__REQUIREMENT__. Read the data and repeat all of it exactly.

━━ DATA EXTRACT

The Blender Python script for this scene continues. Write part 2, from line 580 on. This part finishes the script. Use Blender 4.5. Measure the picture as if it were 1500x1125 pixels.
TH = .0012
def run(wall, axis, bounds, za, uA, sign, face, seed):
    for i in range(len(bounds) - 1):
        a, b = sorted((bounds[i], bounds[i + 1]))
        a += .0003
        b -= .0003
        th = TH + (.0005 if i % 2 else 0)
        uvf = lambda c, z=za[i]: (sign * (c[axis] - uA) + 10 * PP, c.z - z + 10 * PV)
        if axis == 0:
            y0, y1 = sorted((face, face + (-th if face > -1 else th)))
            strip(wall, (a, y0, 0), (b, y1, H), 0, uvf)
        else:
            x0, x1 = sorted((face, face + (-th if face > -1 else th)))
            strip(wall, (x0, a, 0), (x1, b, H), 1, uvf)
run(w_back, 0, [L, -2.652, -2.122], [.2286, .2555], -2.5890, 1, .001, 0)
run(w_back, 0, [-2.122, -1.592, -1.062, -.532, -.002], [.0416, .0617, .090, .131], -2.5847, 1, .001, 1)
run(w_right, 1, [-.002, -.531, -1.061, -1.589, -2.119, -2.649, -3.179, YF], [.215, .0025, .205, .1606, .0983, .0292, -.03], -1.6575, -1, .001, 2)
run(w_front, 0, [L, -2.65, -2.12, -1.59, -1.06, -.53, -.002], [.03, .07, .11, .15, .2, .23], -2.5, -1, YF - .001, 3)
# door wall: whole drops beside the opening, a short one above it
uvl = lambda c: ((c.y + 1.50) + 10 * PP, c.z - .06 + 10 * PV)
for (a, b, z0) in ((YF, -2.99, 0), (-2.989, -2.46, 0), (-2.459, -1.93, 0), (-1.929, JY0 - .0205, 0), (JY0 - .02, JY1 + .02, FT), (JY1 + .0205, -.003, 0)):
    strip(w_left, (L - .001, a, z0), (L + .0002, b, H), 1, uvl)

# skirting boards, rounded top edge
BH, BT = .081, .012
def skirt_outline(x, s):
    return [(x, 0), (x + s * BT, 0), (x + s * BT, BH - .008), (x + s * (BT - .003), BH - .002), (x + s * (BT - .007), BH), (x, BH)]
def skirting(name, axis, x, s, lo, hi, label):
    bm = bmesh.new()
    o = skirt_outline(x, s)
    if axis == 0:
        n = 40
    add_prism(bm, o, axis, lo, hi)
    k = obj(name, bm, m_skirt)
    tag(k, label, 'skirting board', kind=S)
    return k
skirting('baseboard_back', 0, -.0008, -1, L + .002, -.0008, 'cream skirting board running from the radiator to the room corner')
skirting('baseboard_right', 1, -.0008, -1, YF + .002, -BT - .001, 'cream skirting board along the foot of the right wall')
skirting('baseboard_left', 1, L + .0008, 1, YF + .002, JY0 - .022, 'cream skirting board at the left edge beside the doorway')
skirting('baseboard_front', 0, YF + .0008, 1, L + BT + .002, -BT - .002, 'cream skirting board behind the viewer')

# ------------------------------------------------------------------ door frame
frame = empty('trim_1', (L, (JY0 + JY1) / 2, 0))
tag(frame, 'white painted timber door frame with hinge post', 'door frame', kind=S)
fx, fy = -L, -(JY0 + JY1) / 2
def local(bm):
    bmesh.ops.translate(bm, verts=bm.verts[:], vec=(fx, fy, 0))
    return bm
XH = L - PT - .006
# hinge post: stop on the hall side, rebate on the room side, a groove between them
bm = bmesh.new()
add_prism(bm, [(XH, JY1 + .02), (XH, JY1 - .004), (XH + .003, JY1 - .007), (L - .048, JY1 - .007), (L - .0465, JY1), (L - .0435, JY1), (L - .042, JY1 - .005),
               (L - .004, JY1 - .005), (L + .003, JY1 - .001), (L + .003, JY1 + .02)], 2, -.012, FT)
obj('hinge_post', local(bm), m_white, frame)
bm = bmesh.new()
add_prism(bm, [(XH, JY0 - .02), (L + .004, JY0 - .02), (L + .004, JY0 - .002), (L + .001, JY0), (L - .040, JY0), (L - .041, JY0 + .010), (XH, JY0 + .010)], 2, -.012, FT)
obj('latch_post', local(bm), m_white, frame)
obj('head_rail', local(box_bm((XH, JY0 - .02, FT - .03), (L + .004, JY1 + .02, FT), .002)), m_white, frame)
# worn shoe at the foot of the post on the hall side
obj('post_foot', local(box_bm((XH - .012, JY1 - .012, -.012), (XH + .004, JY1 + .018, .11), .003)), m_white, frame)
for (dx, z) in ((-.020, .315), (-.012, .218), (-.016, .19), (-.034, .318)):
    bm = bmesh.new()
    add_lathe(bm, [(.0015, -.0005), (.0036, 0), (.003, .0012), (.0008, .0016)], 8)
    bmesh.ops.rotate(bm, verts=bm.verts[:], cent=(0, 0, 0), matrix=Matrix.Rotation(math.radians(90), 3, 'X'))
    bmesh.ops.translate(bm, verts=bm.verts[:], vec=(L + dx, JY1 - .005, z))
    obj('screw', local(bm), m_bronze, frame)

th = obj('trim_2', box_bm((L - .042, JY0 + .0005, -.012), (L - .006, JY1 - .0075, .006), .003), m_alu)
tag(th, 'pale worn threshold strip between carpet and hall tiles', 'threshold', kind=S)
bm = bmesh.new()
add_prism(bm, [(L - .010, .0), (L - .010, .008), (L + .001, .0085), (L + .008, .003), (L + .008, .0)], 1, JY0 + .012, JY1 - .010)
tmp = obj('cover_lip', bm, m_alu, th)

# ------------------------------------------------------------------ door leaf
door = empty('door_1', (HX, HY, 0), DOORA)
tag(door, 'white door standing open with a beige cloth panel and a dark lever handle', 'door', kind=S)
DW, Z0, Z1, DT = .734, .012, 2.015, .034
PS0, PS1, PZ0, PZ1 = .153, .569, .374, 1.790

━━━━

__PROBLEM SOLUTION__.
The Blender Python script for this scene continues. Write part 2, from line 580 on. This part finishes the script. Use Blender 4.5. Measure the picture as if it were 1500x1125 pixels.
TH = .0012
def run(wall, axis, bounds, za, uA, sign, face, seed):
    for i in range(len(bounds) - 1):
        a, b = sorted((bounds[i], bounds[i + 1]))
        a += .0003
        b -= .0003
        th = TH + (.0005 if i % 2 else 0)
        uvf = lambda c, z=za[i]: (sign * (c[axis] - uA) + 10 * PP, c.z - z + 10 * PV)
        if axis == 0:
            y0, y1 = sorted((face, face + (-th if face > -1 else th)))
            strip(wall, (a, y0, 0), (b, y1, H), 0, uvf)
        else:
            x0, x1 = sorted((face, face + (-th if face > -1 else th)))
            strip(wall, (x0, a, 0), (x1, b, H), 1, uvf)
run(w_back, 0, [L, -2.652, -2.122], [.2286, .2555], -2.5890, 1, .001, 0)
run(w_back, 0, [-2.122, -1.592, -1.062, -.532, -.002], [.0416, .0617, .090, .131], -2.5847, 1, .001, 1)
run(w_right, 1, [-.002, -.531, -1.061, -1.589, -2.119, -2.649, -3.179, YF], [.215, .0025, .205, .1606, .0983, .0292, -.03], -1.6575, -1, .001, 2)
run(w_front, 0, [L, -2.65, -2.12, -1.59, -1.06, -.53, -.002], [.03, .07, .11, .15, .2, .23], -2.5, -1, YF - .001, 3)
# door wall: whole drops beside the opening, a short one above it
uvl = lambda c: ((c.y + 1.50) + 10 * PP, c.z - .06 + 10 * PV)
for (a, b, z0) in ((YF, -2.99, 0), (-2.989, -2.46, 0), (-2.459, -1.93, 0), (-1.929, JY0 - .0205, 0), (JY0 - .02, JY1 + .02, FT), (JY1 + .0205, -.003, 0)):
    strip(w_left, (L - .001, a, z0), (L + .0002, b, H), 1, uvl)

# skirting boards, rounded top edge
BH, BT = .081, .012
def skirt_outline(x, s):
    return [(x, 0), (x + s * BT, 0), (x + s * BT, BH - .008), (x + s * (BT - .003), BH - .002), (x + s * (BT - .007), BH), (x, BH)]
def skirting(name, axis, x, s, lo, hi, label):
    bm = bmesh.new()
    o = skirt_outline(x, s)
    if axis == 0:
        n = 40
    add_prism(bm, o, axis, lo, hi)
    k = obj(name, bm, m_skirt)
    tag(k, label, 'skirting board', kind=S)
    return k
skirting('baseboard_back', 0, -.0008, -1, L + .002, -.0008, 'cream skirting board running from the radiator to the room corner')
skirting('baseboard_right', 1, -.0008, -1, YF + .002, -BT - .001, 'cream skirting board along the foot of the right wall')
skirting('baseboard_left', 1, L + .0008, 1, YF + .002, JY0 - .022, 'cream skirting board at the left edge beside the doorway')
skirting('baseboard_front', 0, YF + .0008, 1, L + BT + .002, -BT - .002, 'cream skirting board behind the viewer')

# ------------------------------------------------------------------ door frame
frame = empty('trim_1', (L, (JY0 + JY1) / 2, 0))
tag(frame, 'white painted timber door frame with hinge post', 'door frame', kind=S)
fx, fy = -L, -(JY0 + JY1) / 2
def local(bm):
    bmesh.ops.translate(bm, verts=bm.verts[:], vec=(fx, fy, 0))
    return bm
XH = L - PT - .006
# hinge post: stop on the hall side, rebate on the room side, a groove between them
bm = bmesh.new()
add_prism(bm, [(XH, JY1 + .02), (XH, JY1 - .004), (XH + .003, JY1 - .007), (L - .048, JY1 - .007), (L - .0465, JY1), (L - .0435, JY1), (L - .042, JY1 - .005),
               (L - .004, JY1 - .005), (L + .003, JY1 - .001), (L + .003, JY1 + .02)], 2, -.012, FT)
obj('hinge_post', local(bm), m_white, frame)
bm = bmesh.new()
add_prism(bm, [(XH, JY0 - .02), (L + .004, JY0 - .02), (L + .004, JY0 - .002), (L + .001, JY0), (L - .040, JY0), (L - .041, JY0 + .010), (XH, JY0 + .010)], 2, -.012, FT)
obj('latch_post', local(bm), m_white, frame)
obj('head_rail', local(box_bm((XH, JY0 - .02, FT - .03), (L + .004, JY1 + .02, FT), .002)), m_white, frame)
# worn shoe at the foot of the post on the hall side
obj('post_foot', local(box_bm((XH - .012, JY1 - .012, -.012), (XH + .004, JY1 + .018, .11), .003)), m_white, frame)
for (dx, z) in ((-.020, .315), (-.012, .218), (-.016, .19), (-.034, .318)):
    bm = bmesh.new()
    add_lathe(bm, [(.0015, -.0005), (.0036, 0), (.003, .0012), (.0008, .0016)], 8)
    bmesh.ops.rotate(bm, verts=bm.verts[:], cent=(0, 0, 0), matrix=Matrix.Rotation(math.radians(90), 3, 'X'))
    bmesh.ops.translate(bm, verts=bm.verts[:], vec=(L + dx, JY1 - .005, z))
    obj('screw', local(bm), m_bronze, frame)

th = obj('trim_2', box_bm((L - .042, JY0 + .0005, -.012), (L - .006, JY1 - .0075, .006), .003), m_alu)
tag(th, 'pale worn threshold strip between carpet and hall tiles', 'threshold', kind=S)
bm = bmesh.new()
add_prism(bm, [(L - .010, .0), (L - .010, .008), (L + .001, .0085), (L + .008, .003), (L + .008, .0)], 1, JY0 + .012, JY1 - .010)
tmp = obj('cover_lip', bm, m_alu, th)

# ------------------------------------------------------------------ door leaf
door = empty('door_1', (HX, HY, 0), DOORA)
tag(door, 'white door standing open with a beige cloth panel and a dark lever handle', 'door', kind=S)
DW, Z0, Z1, DT = .734, .012, 2.015, .034
PS0, PS1, PZ0, PZ1 = .153, .569, .374, 1.790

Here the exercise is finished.